◆ Provided data

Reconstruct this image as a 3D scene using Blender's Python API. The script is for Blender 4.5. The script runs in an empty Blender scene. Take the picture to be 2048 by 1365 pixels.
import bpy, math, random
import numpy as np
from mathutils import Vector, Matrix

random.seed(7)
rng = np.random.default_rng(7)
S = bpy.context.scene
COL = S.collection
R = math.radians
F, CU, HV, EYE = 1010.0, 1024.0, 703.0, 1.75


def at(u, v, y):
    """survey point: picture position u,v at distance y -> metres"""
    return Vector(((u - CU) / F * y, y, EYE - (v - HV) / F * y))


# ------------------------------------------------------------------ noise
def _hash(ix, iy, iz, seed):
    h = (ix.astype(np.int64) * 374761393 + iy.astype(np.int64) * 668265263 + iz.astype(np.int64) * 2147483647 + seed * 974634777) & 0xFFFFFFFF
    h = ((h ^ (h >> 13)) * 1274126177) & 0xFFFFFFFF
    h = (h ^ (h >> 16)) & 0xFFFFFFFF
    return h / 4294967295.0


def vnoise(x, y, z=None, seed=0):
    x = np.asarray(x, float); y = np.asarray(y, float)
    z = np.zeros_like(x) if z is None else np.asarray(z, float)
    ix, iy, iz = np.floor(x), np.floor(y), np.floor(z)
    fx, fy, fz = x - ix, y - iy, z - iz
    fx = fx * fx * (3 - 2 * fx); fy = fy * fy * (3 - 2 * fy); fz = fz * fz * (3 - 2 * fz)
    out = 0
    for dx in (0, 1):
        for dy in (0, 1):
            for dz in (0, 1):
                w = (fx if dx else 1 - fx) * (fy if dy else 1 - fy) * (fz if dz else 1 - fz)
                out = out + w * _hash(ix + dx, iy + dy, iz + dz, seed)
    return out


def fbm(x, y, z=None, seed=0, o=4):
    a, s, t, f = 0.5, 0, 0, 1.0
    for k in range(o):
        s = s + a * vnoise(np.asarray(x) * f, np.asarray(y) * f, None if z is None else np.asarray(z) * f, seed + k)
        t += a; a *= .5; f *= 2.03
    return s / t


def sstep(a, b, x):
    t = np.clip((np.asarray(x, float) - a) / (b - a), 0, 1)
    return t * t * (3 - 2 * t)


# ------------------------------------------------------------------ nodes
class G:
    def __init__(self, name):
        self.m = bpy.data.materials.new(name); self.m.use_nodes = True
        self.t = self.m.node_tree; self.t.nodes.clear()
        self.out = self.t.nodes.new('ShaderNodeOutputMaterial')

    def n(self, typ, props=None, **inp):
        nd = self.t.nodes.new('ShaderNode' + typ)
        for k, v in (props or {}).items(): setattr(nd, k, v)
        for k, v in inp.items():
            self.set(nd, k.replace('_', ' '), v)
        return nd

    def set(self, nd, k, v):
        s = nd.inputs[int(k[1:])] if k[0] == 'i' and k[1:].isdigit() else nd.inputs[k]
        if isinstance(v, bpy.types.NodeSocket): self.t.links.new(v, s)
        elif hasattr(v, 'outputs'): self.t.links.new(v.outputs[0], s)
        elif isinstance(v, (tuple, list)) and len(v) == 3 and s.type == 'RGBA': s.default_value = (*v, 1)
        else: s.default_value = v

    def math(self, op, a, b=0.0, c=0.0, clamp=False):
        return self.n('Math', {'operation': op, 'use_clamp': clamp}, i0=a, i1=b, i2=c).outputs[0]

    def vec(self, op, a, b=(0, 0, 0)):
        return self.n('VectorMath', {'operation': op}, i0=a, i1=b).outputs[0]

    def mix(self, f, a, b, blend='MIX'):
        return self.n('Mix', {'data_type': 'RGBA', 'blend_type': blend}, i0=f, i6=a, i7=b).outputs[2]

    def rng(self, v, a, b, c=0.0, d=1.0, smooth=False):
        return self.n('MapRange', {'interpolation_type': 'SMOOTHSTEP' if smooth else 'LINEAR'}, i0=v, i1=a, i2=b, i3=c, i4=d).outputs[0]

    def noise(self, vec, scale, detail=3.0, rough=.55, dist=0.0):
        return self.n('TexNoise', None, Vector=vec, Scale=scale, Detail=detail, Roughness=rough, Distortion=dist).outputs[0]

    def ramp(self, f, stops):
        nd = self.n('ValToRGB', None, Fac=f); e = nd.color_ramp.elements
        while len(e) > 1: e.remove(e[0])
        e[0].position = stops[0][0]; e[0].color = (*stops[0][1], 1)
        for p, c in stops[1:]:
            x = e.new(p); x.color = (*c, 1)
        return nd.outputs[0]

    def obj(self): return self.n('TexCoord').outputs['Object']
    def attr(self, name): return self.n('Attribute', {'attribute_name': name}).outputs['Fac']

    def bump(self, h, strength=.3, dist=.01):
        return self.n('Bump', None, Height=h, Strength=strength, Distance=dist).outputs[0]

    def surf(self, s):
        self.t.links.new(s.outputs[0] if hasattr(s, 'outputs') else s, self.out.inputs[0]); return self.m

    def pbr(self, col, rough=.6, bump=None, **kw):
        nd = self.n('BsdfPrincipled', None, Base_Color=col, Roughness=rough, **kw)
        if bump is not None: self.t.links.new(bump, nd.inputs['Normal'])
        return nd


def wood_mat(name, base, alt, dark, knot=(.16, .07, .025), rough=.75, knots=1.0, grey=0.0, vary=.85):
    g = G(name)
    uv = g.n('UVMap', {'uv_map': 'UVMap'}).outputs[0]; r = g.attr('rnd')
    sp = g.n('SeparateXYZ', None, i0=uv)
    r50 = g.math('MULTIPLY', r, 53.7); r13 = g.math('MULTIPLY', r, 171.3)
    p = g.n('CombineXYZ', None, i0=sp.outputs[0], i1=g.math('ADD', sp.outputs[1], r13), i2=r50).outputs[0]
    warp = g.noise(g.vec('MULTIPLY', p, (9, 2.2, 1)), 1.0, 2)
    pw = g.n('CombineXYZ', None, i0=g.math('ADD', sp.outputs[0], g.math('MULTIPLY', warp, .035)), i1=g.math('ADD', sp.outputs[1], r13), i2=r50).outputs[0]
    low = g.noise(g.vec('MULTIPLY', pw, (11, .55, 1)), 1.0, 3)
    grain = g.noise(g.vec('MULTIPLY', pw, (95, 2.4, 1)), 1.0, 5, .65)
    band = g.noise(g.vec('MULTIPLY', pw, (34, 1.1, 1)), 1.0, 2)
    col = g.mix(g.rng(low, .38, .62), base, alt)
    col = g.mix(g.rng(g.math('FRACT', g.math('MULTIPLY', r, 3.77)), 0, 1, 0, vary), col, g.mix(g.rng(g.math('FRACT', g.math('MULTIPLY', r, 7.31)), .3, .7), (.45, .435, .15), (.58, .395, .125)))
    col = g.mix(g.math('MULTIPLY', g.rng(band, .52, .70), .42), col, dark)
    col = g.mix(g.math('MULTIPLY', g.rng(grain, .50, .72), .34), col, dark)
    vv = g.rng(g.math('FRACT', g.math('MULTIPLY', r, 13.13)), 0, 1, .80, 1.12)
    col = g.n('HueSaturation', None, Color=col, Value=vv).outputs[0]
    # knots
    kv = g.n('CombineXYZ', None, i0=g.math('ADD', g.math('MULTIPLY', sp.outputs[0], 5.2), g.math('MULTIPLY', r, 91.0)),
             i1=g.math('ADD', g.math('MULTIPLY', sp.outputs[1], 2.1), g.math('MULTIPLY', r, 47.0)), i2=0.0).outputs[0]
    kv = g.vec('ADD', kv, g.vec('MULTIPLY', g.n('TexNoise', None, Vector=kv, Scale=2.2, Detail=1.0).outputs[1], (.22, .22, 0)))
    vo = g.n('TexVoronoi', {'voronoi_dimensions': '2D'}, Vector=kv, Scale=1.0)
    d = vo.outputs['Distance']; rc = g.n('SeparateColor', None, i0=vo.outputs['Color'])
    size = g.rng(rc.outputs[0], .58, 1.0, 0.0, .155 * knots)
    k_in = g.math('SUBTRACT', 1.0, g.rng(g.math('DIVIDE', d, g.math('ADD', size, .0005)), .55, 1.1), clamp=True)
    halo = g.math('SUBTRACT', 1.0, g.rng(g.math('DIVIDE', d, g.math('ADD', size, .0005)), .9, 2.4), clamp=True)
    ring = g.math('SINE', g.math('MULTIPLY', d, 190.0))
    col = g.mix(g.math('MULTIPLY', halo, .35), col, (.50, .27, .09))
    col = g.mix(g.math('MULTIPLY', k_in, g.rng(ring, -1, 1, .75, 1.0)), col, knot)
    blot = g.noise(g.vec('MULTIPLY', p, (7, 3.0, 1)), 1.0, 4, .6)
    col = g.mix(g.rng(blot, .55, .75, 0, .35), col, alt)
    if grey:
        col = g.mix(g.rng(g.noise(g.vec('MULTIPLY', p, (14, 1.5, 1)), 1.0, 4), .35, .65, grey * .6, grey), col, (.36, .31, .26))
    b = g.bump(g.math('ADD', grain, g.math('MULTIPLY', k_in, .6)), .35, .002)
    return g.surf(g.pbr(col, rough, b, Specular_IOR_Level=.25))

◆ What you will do
Restate the first line and every line after it, word for word, stopping once the line with "return h / 4294967295.0" is done.

◆ The response
Reconstruct this image as a 3D scene using Blender's Python API. The script is for Blender 4.5. The script runs in an empty Blender scene. Take the picture to be 2048 by 1365 pixels.
import bpy, math, random
import numpy as np
from mathutils import Vector, Matrix

random.seed(7)
rng = np.random.default_rng(7)
S = bpy.context.scene
COL = S.collection
R = math.radians
F, CU, HV, EYE = 1010.0, 1024.0, 703.0, 1.75


def at(u, v, y):
    """survey point: picture position u,v at distance y -> metres"""
    return Vector(((u - CU) / F * y, y, EYE - (v - HV) / F * y))


# ------------------------------------------------------------------ noise
def _hash(ix, iy, iz, seed):
    h = (ix.astype(np.int64) * 374761393 + iy.astype(np.int64) * 668265263 + iz.astype(np.int64) * 2147483647 + seed * 974634777) & 0xFFFFFFFF
    h = ((h ^ (h >> 13)) * 1274126177) & 0xFFFFFFFF
    h = (h ^ (h >> 16)) & 0xFFFFFFFF
    return h / 4294967295.0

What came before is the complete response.